Saturday, June 14, 2008

Be a Switcher: Switch Creative Endeavors

Switch creative endeavors? Why? Why, when you work so hard to improve your writing, painting, photography or whatever, would you switch?

For a couple of reasons:

It's a mini-vacation, one that doesn't take you out of creative focus. A break that is refreshing and renewing and still keeps the juice flowing. Creativity is the same, no matter what you're creating.

The major benefit is creativity begets more creativity. Doing something different ramps up what you were doing before. Weird, huh? But think about it. I know that for myself, when I take photographs or make jewelry or write a film script instead of working on my novel, I get tons more inspiration for my w.i.p.! I suspect that working on something else frees up the subconscious to work on the main project.

Have you tried this? Do you have more than one creative passion? If so, what's been your experience?


Swubird said...


I absolutely agree with you on this switch thinking idea. Whenever I get burned out, or reach a dry spot in creativity, I grab a book on a totally different topic than I usually read, and give my mind a mini vacation.

For instance, ninety-nine percent of the books I read are non-fiction. So right now I'm reading Steinbeck and Poe.

Sometimes a short break gives me a jump start - just like a car battery.

Happy trails.

Conda Douglas said...

Yes, Swu, I've found the same thing to be true. Read something in a different genre or fiction or non-fiction if you read one most. It's like the brain relaxes but still works away while you read. Good point!

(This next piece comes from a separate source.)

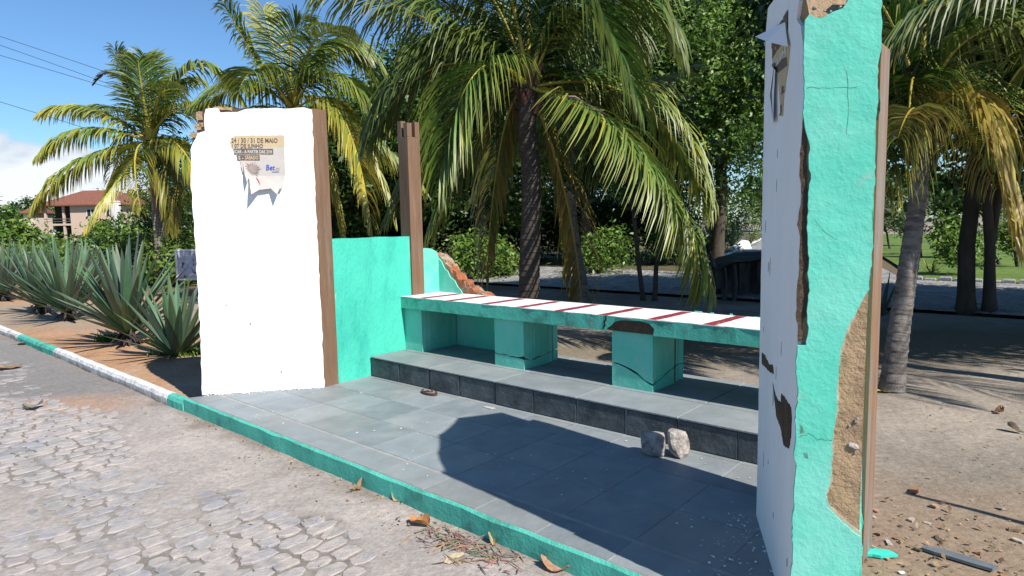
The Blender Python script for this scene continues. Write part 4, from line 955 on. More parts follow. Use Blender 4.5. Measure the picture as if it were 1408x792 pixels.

And good authors--I've always adored Cannery Row and Poe's The Murders in the Rue Morgue started me off reading mysteries.

Kathy McIntosh said...

I can lose myself in arranging flowers or baking bread or pie and find that it does provide a welcome break. Problem comes when the breaks stretch longer than writing time!

Anonymous said...

Conda, it's so funny that you brought this up, because I've been noticing the same thing. Whenever I start writing more, I really get back into photography. And whenever I'm into photography, I begin to write more. The two are totally symbiotic, and I think it's for the reasons you mentioned.

Conda Douglas said...

Yes, Kathy, I too sometimes find myself surrounded by baked goods instead of pages. I try to find breaks that are self-limiting...and then again, find myself surrounded by cookies that are not on a computer!

Conda Douglas said...

Thanks Caryn, for your comments and have you tried completely unusual creative forms too? I've found when I try something way out of my comfort zone, drawing for example, it also works.

Swubird said...


I have always been a fan of both Poe and Steinbeck. In fat, today at the bookstore I started re-reading The Grapes of Wrath. At the very beginning of the book, his description of the impending drought is brilliant.

Have a nice day.

Dave King said...

Ah, but it is fraught with dangers: I switched from painting to writing poetry for just such a break, now I find I cannot get back to painting, I am hooked on the poetry. Photography feeds nicely into either, I find. A thought-provoking post.

Cornish Dreamer said...

I completely agree with you about creativity begets more creativity. I switched from writing to photography because I was getting constant writing blocks. Now I'm getting more creative with my photographs, I'm getting back into writing too.

Conda Douglas said...

Good point, Dave, it can be a trap to switch! This is why I have NOT indulged my fascination with crocheting jewelry. I'm afraid I'll be caught crocheting and crocheting and not writing.

Conda Douglas said...

Yes, Rebecca! And you have some gorgeous photos on your blog Cornish Dreamer.